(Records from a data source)

Start

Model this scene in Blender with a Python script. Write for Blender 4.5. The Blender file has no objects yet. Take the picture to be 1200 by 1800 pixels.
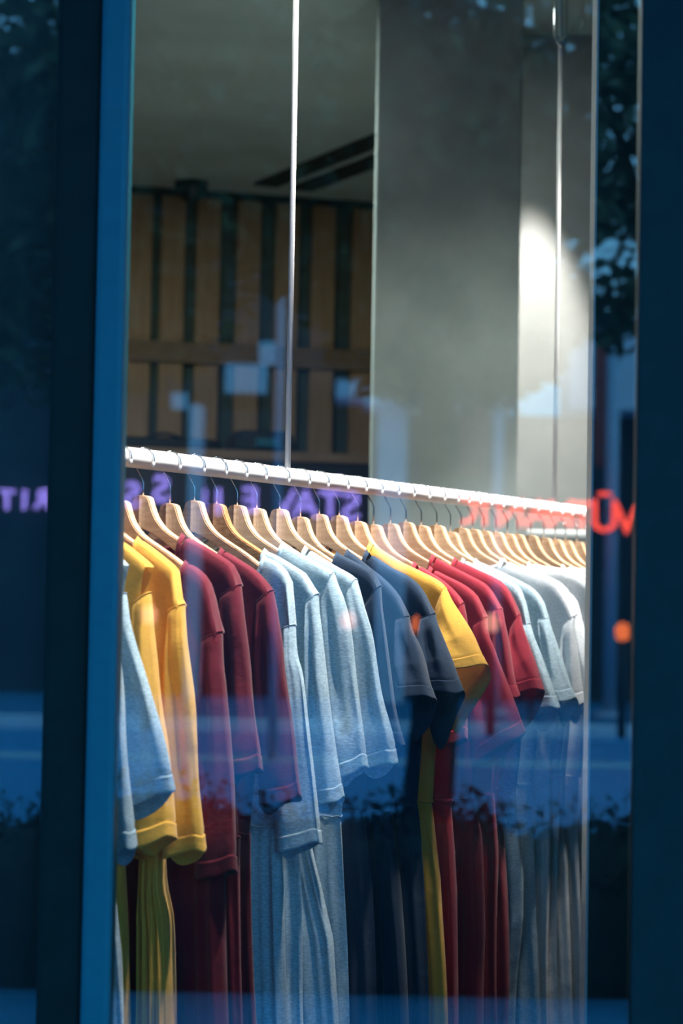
import bpy, bmesh, math, random
from mathutils import Vector, Matrix, noise
random.seed(7)
scn = bpy.context.scene
COL = scn.collection
R = math.radians

# ------------------------------------------------------------------ camera
F_PX = 3600.0
EYE = Vector((0.0, 0.0, 1.543))
PITCH = math.atan(141.0 / F_PX)
ROLL = R(1.0)
FWD = Vector((0, math.cos(PITCH), math.sin(PITCH)))
U0 = Vector((0, -math.sin(PITCH), math.cos(PITCH)))
R0 = Vector((1, 0, 0))
RIGHT = R0 * math.cos(ROLL) + U0 * math.sin(ROLL)
UP = -R0 * math.sin(ROLL) + U0 * math.cos(ROLL)
cam_d = bpy.data.cameras.new('camera')
cam = bpy.data.objects.new('camera', cam_d)
COL.objects.link(cam)
cam_d.sensor_fit = 'VERTICAL'
cam_d.sensor_height = 36.0
cam_d.sensor_width = 24.0
cam_d.lens = F_PX / 1800.0 * 36.0
M = Matrix((RIGHT, UP, -FWD)).transposed().to_4x4()
M.translation = EYE
cam.matrix_world = M
cam_d.clip_start = 0.05
cam_d.dof.use_dof = True
cam_d.dof.focus_distance = 3.55
cam_d.dof.aperture_fstop = 3.9
scn.camera = cam


def ray(x, y):
    return FWD + RIGHT * ((x - 600.0) / F_PX) + UP * ((900.0 - y) / F_PX)


def on_z(x, y, z):
    d = ray(x, y)
    return EYE + d * ((z - EYE.z) / d.z)


def on_y(x, y, Y):
    d = ray(x, y)
    return EYE + d * ((Y - EYE.y) / d.y)


def on_plane(x, y, p, n):
    d = ray(x, y)
    return EYE + d * ((p - EYE).dot(n) / d.dot(n))


# ------------------------------------------------------------------ objects
def tag(o, label=None, cat=None, group=None, kind=None):
    if label: o['label'] = label
    if cat: o['category'] = cat
    if group: o['group'] = group
    if kind: o['kind'] = kind
    return o


def empty(name, loc=(0, 0, 0), rz=0.0, label=None, cat=None, group=None):
    o = bpy.data.objects.new(name, None)
    o.empty_display_size = 0.05
    COL.objects.link(o)
    o.location = loc
    o.rotation_euler = (0, 0, rz)
    return tag(o, label, cat, group)


def link(name, me, mat=None, parent=None):
    o = bpy.data.objects.new(name, me)
    COL.objects.link(o)
    if mat and not me.materials:
        me.materials.append(mat)
    if parent: o.parent = parent
    return o


def build(name, bm, mat=None, parent=None, smooth=False, doubles=0.0, recalc=True):
    if doubles: bmesh.ops.remove_doubles(bm, verts=bm.verts, dist=doubles)
    if recalc: bmesh.ops.recalc_face_normals(bm, faces=bm.faces)
    me = bpy.data.meshes.new(name)
    bm.to_mesh(me)
    bm.free()
    if smooth:
        for p in me.polygons: p.use_smooth = True
    return link(name, me, mat, parent)


def add_box(bm, x0, x1, y0, y1, z0, z1, f=None):
    P = [(x, y, z) for z in (z0, z1) for y in (y0, y1) for x in (x0, x1)]
    if f: P = [f(*p) for p in P]
    v = [bm.verts.new(p) for p in P]
    for q in ((0, 2, 3, 1), (4, 5, 7, 6), (0, 1, 5, 4), (2, 6, 7, 3), (0, 4, 6, 2), (1, 3, 7, 5)):
        bm.faces.new([v[i] for i in q])
    return v


def box(name, b, mat, parent=None, bevel=0.0, f=None):
    bm = bmesh.new()
    add_box(bm, *b, f=f)
    bmesh.ops.recalc_face_normals(bm, faces=bm.faces)
    if bevel:
        bmesh.ops.bevel(bm, geom=list(bm.edges), offset=bevel, segments=2, affect='EDGES', profile=0.6)
    return build(name, bm, mat, parent)


def add_tube(bm, pts, rad, seg=12, cap=True):
    """swept circle along points; rad number or list"""
    pts = [Vector(p) for p in pts]
    n = len(pts)
    if not isinstance(rad, (list, tuple)): rad = [rad] * n
    rings = []
    prev = None
    for i, p in enumerate(pts):
        t = (pts[min(i + 1, n - 1)] - pts[max(i - 1, 0)]).normalized()
        if prev is None:
            a = Vector((0, 0, 1)) if abs(t.z) < 0.9 else Vector((1, 0, 0))
            e = t.cross(a).normalized()
        else:
            e = (prev - t * prev.dot(t)).normalized()
        prev = e
        g = t.cross(e)
        rings.append([bm.verts.new(p + (e * math.cos(2 * math.pi * k / seg) + g * math.sin(2 * math.pi * k / seg)) * rad[i]) for k in range(seg)])
    for a, b in zip(rings, rings[1:]):
        for k in range(seg):
            bm.faces.new((a[k], a[(k + 1) % seg], b[(k + 1) % seg], b[k]))
    if cap:
        bm.faces.new(rings[0][::-1])
        bm.faces.new(rings[-1])
    return rings


def tube(name, pts, rad, mat, parent=None, seg=12):
    bm = bmesh.new()
    add_tube(bm, pts, rad, seg)
    return build(name, bm, mat, parent, smooth=True)


def cr(pts, n):
    """catmull-rom resample of polyline of tuples, by chord length, n samples"""
    P = [Vector(p) for p in pts]
    if len(P) == 2:
        return [P[0].lerp(P[1], i / (n - 1)) for i in range(n)]
    L = [0.0]
    for a, b in zip(P, P[1:]): L.append(L[-1] + max((b - a).length, 1e-6))
    out = []
    for i in range(n):
        s = L[-1] * i / (n - 1)
        k = 0
        while k < len(P) - 2 and s > L[k + 1]: k += 1
        t = (s - L[k]) / (L[k + 1] - L[k])
        p0 = P[k - 1] if k else P[0] * 2 - P[1]
        p1, p2 = P[k], P[k + 1]
        p3 = P[k + 2] if k + 2 < len(P) else P[-1] * 2 - P[-2]
        m1 = (p2 - p0) * 0.5
        m2 = (p3 - p1) * 0.5
        d = (p2 - p1).length
        for m in (m1, m2):
            if m.length > 1.5 * d: m *= 1.5 * d / m.length
        h = t * t * (3 - 2 * t)
        out.append(p1 * (1 - h) + p2 * h + m1 * (t ** 3 - 2 * t * t + t) + m2 * (t ** 3 - t * t))
    return out


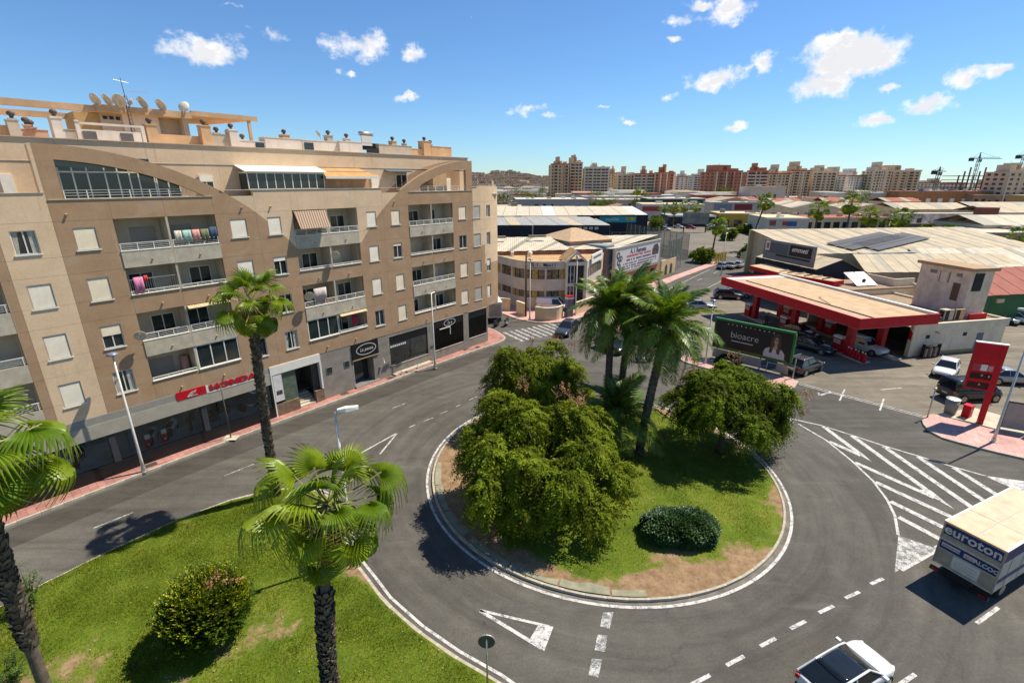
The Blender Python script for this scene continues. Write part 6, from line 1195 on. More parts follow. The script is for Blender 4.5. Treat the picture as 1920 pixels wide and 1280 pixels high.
bp = pole('knob_post', 'grey post with a round knob at the corner of the totem pavement', 'post', 33.05, 34.9, 2.35, .055, METAL); MB().ell((0, 0, 2.42), (.11, .11, .11), 10, 6).build('knob', METAL, bp, smooth=True)
q = thing('litter_bin', 'grey litter bin on the totem pavement', 'bin', (35.4, 35.6, .13)); MB().path([(0, 0, 0), (0, 0, 1.2)], [.38, .46], 14).build('drum', mat('bin_grey', (.25, .25, .25), .5), q, smooth=True); MB().lathe([(.48, 1.2), (.48, 1.28), (.3, 1.33)], 14).build('rim', METAL, q)
q = thing('red_bin', 'small red bin with white emblem beside the grey bin', 'bin', (36.2, 35.0, .13), .5); MB().box(-.3, .3, -.25, .25, 0, .95).build('body', RED, q); MB().box(-.33, .33, -.28, .28, .95, 1.02).build('lid', RED, q); MB().box(-.08, .08, -.256, -.25, .5, .66).build('emblem', WHITE, q)
for (x, y, lb) in ((-11.6, 43.0, 'iron cover before the bar entrance'), (-9.3, 46.0, 'iron cover left of the double-headed lamp'), (-5.2, 51.2, 'iron cover before the corner shop pier'), (-3.9, 52.0, 'iron cover nearest the building corner'), (-23.9, 28.0, 'iron cover beside the showroom lamp'), (-14.8, 39.4, 'iron cover before the white portal')):
    tag(MB().cbox((x, y, .137), (.7, .5, .012), FA_A).build('manhole_cover', mat('cast_iron', (.06, .05, .045), .7)), 'dark ' + lb, 'manhole cover', 'iron covers in the pavement')
# ---- main canopy
CN = thing('station_canopy', 'long petrol station canopy with red fascia and tan flat roof', 'canopy', (33.9, 45.6, 0), atan2(.978, -.206)); CL, CW = 22.3, 9.65
GRV = mat('tan_roof_membrane', (.50, .36, .235), .95, var=.13, sc=.8, grime=((.33, .23, .15), .4), bump=.2)
for (x0, x1, y0, y1) in ((0, CL, -.12, 0), (0, CL, -CW, -CW+.12), (0, .12, -CW+.12, -.12), (CL-.12, CL, -CW+.12, -.12)): MB().box(x0, x1, y0, y1, 4.15, 5.2).build('fascia', RED, CN)
MB().box(.12, CL-.12, -CW+.12, -.12, 4.2, 5.02).build('roof_deck', GRV, CN); MB().box(.12, CL-.12, -1.9, -.12, 5.02, 5.06).build('roof_edge_strip', mat('pink_membrane', (.47, .33, .25), .95, var=.1), CN); MB().box(.3, CL-2.6, -2.02, -1.9, 5.02, 5.14).build('gutter', DARK, CN)
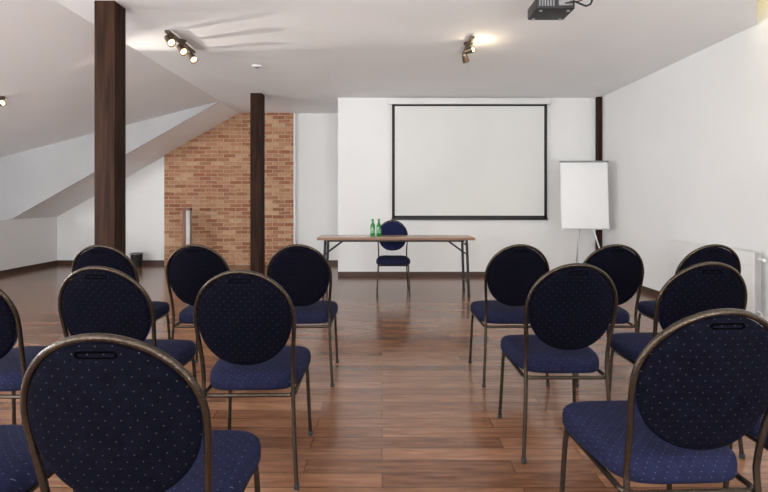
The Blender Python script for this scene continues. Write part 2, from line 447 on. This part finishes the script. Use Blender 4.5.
chair(-1.775, 2.95, 0, 'navy dotted round-back chair in front of the thick near timber post', GL)
chair(0.890, 1.22, 2, 'navy dotted round-back chair nearest on the right, its back large at the bottom right', GR)
chair(1.50, 1.24, 0, 'navy dotted chair cut off by the right edge beside the nearest right chair', GR)
chair(0.868, 2.09, 0, 'navy dotted round-back chair beside the aisle in the middle row on the right', GR)
chair(1.49, 2.13, 0, 'navy dotted round-back chair in the middle row on the right, standing near the radiator', GR)
chair(0.877, 2.98, 1, 'navy dotted round-back chair beside the aisle in the far row on the right', GR)
chair(1.485, 2.98, 0, 'navy dotted round-back chair in the far row in front of the flip chart', GR)
chair(2.11, 2.98, 0, 'navy dotted round-back chair in the far row closest to the right wall', GR)
pc = chair(0.145, 6.12, 0, 'navy round-back chair facing the rows from behind the long table', 'speaker seat')
pc.location = (0.145, 6.22, 0); pc.rotation_euler = (0, 0, PI)
del pc['group']

# ---------------------------------------------------------------- folding table
TY0, TY1, TXa, TXb, TZ = 5.93, 6.385, -0.823, 1.178, 0.745
tb = thing('folding_table', 'long folding table with light brown top and dark steel legs', 'table', ((TXa + TXb) / 2, (TY0 + TY1) / 2, 0))
hw, hd = (TXb - TXa) / 2, (TY1 - TY0) / 2
top = MB().box(-hw + 0.006, hw - 0.006, -hd + 0.006, hd - 0.006, TZ - 0.032, TZ, 0.003).build('tabletop', M['tabletop'], tb)
MB().box(-hw, hw, -hd, -hd + 0.008, TZ - 0.034, TZ - 0.002, 0.003).box(-hw, hw, hd - 0.008, hd, TZ - 0.034, TZ - 0.002, 0.003)\
    .box(-hw, -hw + 0.008, -hd, hd, TZ - 0.034, TZ - 0.002, 0.003).box(hw - 0.008, hw, -hd, hd, TZ - 0.034, TZ - 0.002, 0.003).build('edge_band', M['edge'], top)
for s in (-1, 1):
    xl = s * (hw - 0.10)
    for q in (-1, 1):
        lg = MB().tube([(xl, q * (hd - 0.06), TZ - 0.033), (xl + s * 0.012, q * (hd - 0.05), 0.4), (xl + s * 0.025, q * (hd - 0.04), 0.012)], 0.0175, 12).build('leg', M['steel'], tb)
        MB().lathe([(0, 0), (0.020, 0), (0.021, 0.02), (0, 0.02)], 14, (xl + s * 0.025, q * (hd - 0.04), 0)).build('foot_cap', M['rubber'], lg)
        MB().tube([(xl - s * 0.24, q * (hd - 0.07), TZ - 0.04), (xl + s * 0.005, q * (hd - 0.058), TZ - 0.22)], 0.009, 8).build('brace', M['steel'], tb)
    MB().tube([(xl + s * 0.02, -hd + 0.045, 0.16), (xl + s * 0.02, hd - 0.045, 0.16)], 0.011, 10).build('crossbar', M['steel'], tb)
    MB().tube([(xl + s * 0.003, -hd + 0.06, TZ - 0.1), (xl + s * 0.003, hd - 0.06, TZ - 0.1)], 0.011, 10).build('crossbar', M['steel'], tb)
for a, b in ((-hd + 0.09, -hd + 0.115), (hd - 0.115, hd - 0.09)):
    MB().box(-hw + 0.12, hw - 0.12, a, b, TZ - 0.062, TZ - 0.032).build('under_rail', M['steel'], tb)

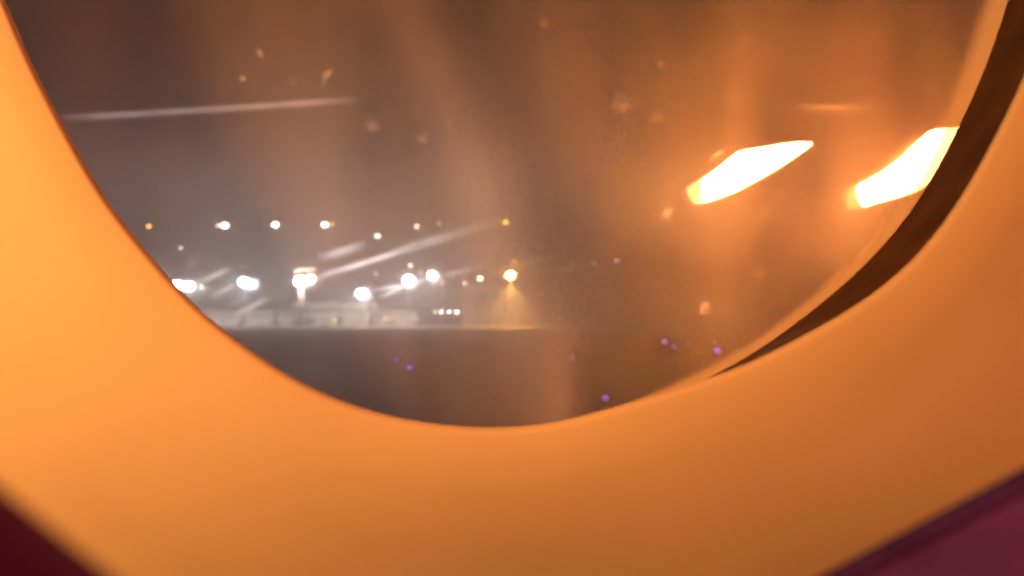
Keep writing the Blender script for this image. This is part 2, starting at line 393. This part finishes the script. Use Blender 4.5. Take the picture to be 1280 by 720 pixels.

End

Prompt: Everything from the first line of the records through the line containing "R = math.radians" should be reproduced exactly, apart from the pictures.

Full solution:
Model this scene in Blender with a Python script. Write for Blender 4.5. The Blender file has no objects yet. Take the picture to be 1200 by 1800 pixels.
import bpy, bmesh, math, random
from mathutils import Vector, Matrix, noise
random.seed(7)
scn = bpy.context.scene
COL = scn.collection
R = math.radians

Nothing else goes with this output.